Using the data below, repeat all of it precisely.

# DATA
## BEGIN
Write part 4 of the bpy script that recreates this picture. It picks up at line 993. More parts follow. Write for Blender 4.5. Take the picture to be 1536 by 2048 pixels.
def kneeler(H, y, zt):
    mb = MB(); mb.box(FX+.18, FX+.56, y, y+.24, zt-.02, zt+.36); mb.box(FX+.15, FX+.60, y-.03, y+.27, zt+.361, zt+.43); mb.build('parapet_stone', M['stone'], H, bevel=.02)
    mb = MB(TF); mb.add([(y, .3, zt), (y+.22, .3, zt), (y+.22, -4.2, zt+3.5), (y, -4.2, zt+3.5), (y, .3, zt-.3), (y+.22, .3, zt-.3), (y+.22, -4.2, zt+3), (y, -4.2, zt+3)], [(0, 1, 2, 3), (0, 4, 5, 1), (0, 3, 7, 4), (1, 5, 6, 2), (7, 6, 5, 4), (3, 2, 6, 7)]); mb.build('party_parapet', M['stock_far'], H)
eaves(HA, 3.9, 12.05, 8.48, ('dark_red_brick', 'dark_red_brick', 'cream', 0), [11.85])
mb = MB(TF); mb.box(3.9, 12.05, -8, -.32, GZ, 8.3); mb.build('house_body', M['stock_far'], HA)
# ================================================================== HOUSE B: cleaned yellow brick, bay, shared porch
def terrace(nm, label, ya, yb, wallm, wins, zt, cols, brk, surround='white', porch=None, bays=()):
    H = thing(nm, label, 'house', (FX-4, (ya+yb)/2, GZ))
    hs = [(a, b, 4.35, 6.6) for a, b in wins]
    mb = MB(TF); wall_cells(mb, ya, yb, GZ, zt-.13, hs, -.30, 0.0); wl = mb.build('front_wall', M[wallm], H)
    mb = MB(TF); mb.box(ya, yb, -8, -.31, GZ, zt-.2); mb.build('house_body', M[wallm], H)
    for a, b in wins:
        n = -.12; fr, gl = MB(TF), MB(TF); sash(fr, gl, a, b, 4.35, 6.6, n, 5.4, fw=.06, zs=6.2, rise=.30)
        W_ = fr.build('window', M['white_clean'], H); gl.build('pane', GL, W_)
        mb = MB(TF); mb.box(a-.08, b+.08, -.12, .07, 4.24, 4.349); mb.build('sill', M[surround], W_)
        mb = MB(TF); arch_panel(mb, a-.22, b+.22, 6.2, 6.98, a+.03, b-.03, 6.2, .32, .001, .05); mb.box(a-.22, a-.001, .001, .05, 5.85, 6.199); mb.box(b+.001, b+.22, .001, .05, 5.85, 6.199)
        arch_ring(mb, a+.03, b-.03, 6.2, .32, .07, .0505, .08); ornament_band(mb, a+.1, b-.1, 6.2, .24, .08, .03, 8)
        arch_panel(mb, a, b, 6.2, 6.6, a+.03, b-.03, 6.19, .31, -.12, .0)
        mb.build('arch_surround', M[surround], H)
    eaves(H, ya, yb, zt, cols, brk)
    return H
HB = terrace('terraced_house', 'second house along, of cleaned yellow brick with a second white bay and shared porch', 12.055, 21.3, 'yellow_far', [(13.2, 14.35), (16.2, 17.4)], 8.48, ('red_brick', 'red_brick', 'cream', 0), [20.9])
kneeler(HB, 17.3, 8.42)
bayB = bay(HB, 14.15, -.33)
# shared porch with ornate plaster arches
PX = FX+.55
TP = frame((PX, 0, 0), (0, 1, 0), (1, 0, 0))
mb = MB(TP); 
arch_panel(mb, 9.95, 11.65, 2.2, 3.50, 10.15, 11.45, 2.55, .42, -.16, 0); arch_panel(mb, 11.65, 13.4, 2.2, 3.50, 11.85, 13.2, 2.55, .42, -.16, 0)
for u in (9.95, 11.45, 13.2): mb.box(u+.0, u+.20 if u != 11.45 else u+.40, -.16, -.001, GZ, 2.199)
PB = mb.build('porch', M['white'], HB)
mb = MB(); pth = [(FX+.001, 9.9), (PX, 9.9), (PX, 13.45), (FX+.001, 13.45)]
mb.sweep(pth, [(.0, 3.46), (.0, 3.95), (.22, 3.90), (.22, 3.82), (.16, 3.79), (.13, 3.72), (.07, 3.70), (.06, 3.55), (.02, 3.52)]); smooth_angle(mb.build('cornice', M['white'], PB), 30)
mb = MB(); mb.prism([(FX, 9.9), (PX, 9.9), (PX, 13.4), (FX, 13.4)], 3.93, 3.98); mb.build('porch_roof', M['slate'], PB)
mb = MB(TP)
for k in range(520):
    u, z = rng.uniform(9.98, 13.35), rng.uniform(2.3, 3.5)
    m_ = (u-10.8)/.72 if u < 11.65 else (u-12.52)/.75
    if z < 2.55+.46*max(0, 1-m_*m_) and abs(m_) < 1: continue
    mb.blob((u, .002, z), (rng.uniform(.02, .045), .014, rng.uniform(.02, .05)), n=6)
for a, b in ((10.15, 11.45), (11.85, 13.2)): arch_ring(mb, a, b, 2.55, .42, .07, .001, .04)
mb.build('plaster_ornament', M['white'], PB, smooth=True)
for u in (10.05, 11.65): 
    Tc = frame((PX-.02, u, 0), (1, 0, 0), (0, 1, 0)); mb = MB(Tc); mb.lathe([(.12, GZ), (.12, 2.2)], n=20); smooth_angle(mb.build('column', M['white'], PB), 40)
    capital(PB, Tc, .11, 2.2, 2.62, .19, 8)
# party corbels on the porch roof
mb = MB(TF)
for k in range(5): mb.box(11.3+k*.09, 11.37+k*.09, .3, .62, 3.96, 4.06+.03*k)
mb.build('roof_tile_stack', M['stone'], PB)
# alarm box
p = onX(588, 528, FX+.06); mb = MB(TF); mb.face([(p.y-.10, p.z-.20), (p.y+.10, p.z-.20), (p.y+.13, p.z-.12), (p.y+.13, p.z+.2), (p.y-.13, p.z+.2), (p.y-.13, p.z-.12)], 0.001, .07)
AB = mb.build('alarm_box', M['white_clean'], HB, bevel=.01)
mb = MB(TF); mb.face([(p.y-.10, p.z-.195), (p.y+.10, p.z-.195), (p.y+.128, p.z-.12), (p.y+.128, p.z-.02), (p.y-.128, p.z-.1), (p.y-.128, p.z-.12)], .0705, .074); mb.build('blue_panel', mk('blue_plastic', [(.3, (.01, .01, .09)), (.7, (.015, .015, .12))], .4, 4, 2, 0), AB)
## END
# RESPONSE BELOW
Write part 4 of the bpy script that recreates this picture. It picks up at line 993. More parts follow. Write for Blender 4.5. Take the picture to be 1536 by 2048 pixels.
def kneeler(H, y, zt):
    mb = MB(); mb.box(FX+.18, FX+.56, y, y+.24, zt-.02, zt+.36); mb.box(FX+.15, FX+.60, y-.03, y+.27, zt+.361, zt+.43); mb.build('parapet_stone', M['stone'], H, bevel=.02)
    mb = MB(TF); mb.add([(y, .3, zt), (y+.22, .3, zt), (y+.22, -4.2, zt+3.5), (y, -4.2, zt+3.5), (y, .3, zt-.3), (y+.22, .3, zt-.3), (y+.22, -4.2, zt+3), (y, -4.2, zt+3)], [(0, 1, 2, 3), (0, 4, 5, 1), (0, 3, 7, 4), (1, 5, 6, 2), (7, 6, 5, 4), (3, 2, 6, 7)]); mb.build('party_parapet', M['stock_far'], H)
eaves(HA, 3.9, 12.05, 8.48, ('dark_red_brick', 'dark_red_brick', 'cream', 0), [11.85])
mb = MB(TF); mb.box(3.9, 12.05, -8, -.32, GZ, 8.3); mb.build('house_body', M['stock_far'], HA)
# ================================================================== HOUSE B: cleaned yellow brick, bay, shared porch
def terrace(nm, label, ya, yb, wallm, wins, zt, cols, brk, surround='white', porch=None, bays=()):
    H = thing(nm, label, 'house', (FX-4, (ya+yb)/2, GZ))
    hs = [(a, b, 4.35, 6.6) for a, b in wins]
    mb = MB(TF); wall_cells(mb, ya, yb, GZ, zt-.13, hs, -.30, 0.0); wl = mb.build('front_wall', M[wallm], H)
    mb = MB(TF); mb.box(ya, yb, -8, -.31, GZ, zt-.2); mb.build('house_body', M[wallm], H)
    for a, b in wins:
        n = -.12; fr, gl = MB(TF), MB(TF); sash(fr, gl, a, b, 4.35, 6.6, n, 5.4, fw=.06, zs=6.2, rise=.30)
        W_ = fr.build('window', M['white_clean'], H); gl.build('pane', GL, W_)
        mb = MB(TF); mb.box(a-.08, b+.08, -.12, .07, 4.24, 4.349); mb.build('sill', M[surround], W_)
        mb = MB(TF); arch_panel(mb, a-.22, b+.22, 6.2, 6.98, a+.03, b-.03, 6.2, .32, .001, .05); mb.box(a-.22, a-.001, .001, .05, 5.85, 6.199); mb.box(b+.001, b+.22, .001, .05, 5.85, 6.199)
        arch_ring(mb, a+.03, b-.03, 6.2, .32, .07, .0505, .08); ornament_band(mb, a+.1, b-.1, 6.2, .24, .08, .03, 8)
        arch_panel(mb, a, b, 6.2, 6.6, a+.03, b-.03, 6.19, .31, -.12, .0)
        mb.build('arch_surround', M[surround], H)
    eaves(H, ya, yb, zt, cols, brk)
    return H
HB = terrace('terraced_house', 'second house along, of cleaned yellow brick with a second white bay and shared porch', 12.055, 21.3, 'yellow_far', [(13.2, 14.35), (16.2, 17.4)], 8.48, ('red_brick', 'red_brick', 'cream', 0), [20.9])
kneeler(HB, 17.3, 8.42)
bayB = bay(HB, 14.15, -.33)
# shared porch with ornate plaster arches
PX = FX+.55
TP = frame((PX, 0, 0), (0, 1, 0), (1, 0, 0))
mb = MB(TP); 
arch_panel(mb, 9.95, 11.65, 2.2, 3.50, 10.15, 11.45, 2.55, .42, -.16, 0); arch_panel(mb, 11.65, 13.4, 2.2, 3.50, 11.85, 13.2, 2.55, .42, -.16, 0)
for u in (9.95, 11.45, 13.2): mb.box(u+.0, u+.20 if u != 11.45 else u+.40, -.16, -.001, GZ, 2.199)
PB = mb.build('porch', M['white'], HB)
mb = MB(); pth = [(FX+.001, 9.9), (PX, 9.9), (PX, 13.45), (FX+.001, 13.45)]
mb.sweep(pth, [(.0, 3.46), (.0, 3.95), (.22, 3.90), (.22, 3.82), (.16, 3.79), (.13, 3.72), (.07, 3.70), (.06, 3.55), (.02, 3.52)]); smooth_angle(mb.build('cornice', M['white'], PB), 30)
mb = MB(); mb.prism([(FX, 9.9), (PX, 9.9), (PX, 13.4), (FX, 13.4)], 3.93, 3.98); mb.build('porch_roof', M['slate'], PB)
mb = MB(TP)
for k in range(520):
    u, z = rng.uniform(9.98, 13.35), rng.uniform(2.3, 3.5)
    m_ = (u-10.8)/.72 if u < 11.65 else (u-12.52)/.75
    if z < 2.55+.46*max(0, 1-m_*m_) and abs(m_) < 1: continue
    mb.blob((u, .002, z), (rng.uniform(.02, .045), .014, rng.uniform(.02, .05)), n=6)
for a, b in ((10.15, 11.45), (11.85, 13.2)): arch_ring(mb, a, b, 2.55, .42, .07, .001, .04)
mb.build('plaster_ornament', M['white'], PB, smooth=True)
for u in (10.05, 11.65): 
    Tc = frame((PX-.02, u, 0), (1, 0, 0), (0, 1, 0)); mb = MB(Tc); mb.lathe([(.12, GZ), (.12, 2.2)], n=20); smooth_angle(mb.build('column', M['white'], PB), 40)
    capital(PB, Tc, .11, 2.2, 2.62, .19, 8)
# party corbels on the porch roof
mb = MB(TF)
for k in range(5): mb.box(11.3+k*.09, 11.37+k*.09, .3, .62, 3.96, 4.06+.03*k)
mb.build('roof_tile_stack', M['stone'], PB)
# alarm box
p = onX(588, 528, FX+.06); mb = MB(TF); mb.face([(p.y-.10, p.z-.20), (p.y+.10, p.z-.20), (p.y+.13, p.z-.12), (p.y+.13, p.z+.2), (p.y-.13, p.z+.2), (p.y-.13, p.z-.12)], 0.001, .07)
AB = mb.build('alarm_box', M['white_clean'], HB, bevel=.01)
mb = MB(TF); mb.face([(p.y-.10, p.z-.195), (p.y+.10, p.z-.195), (p.y+.128, p.z-.12), (p.y+.128, p.z-.02), (p.y-.128, p.z-.1), (p.y-.128, p.z-.12)], .0705, .074); mb.build('blue_panel', mk('blue_plastic', [(.3, (.01, .01, .09)), (.7, (.015, .015, .12))], .4, 4, 2, 0), AB)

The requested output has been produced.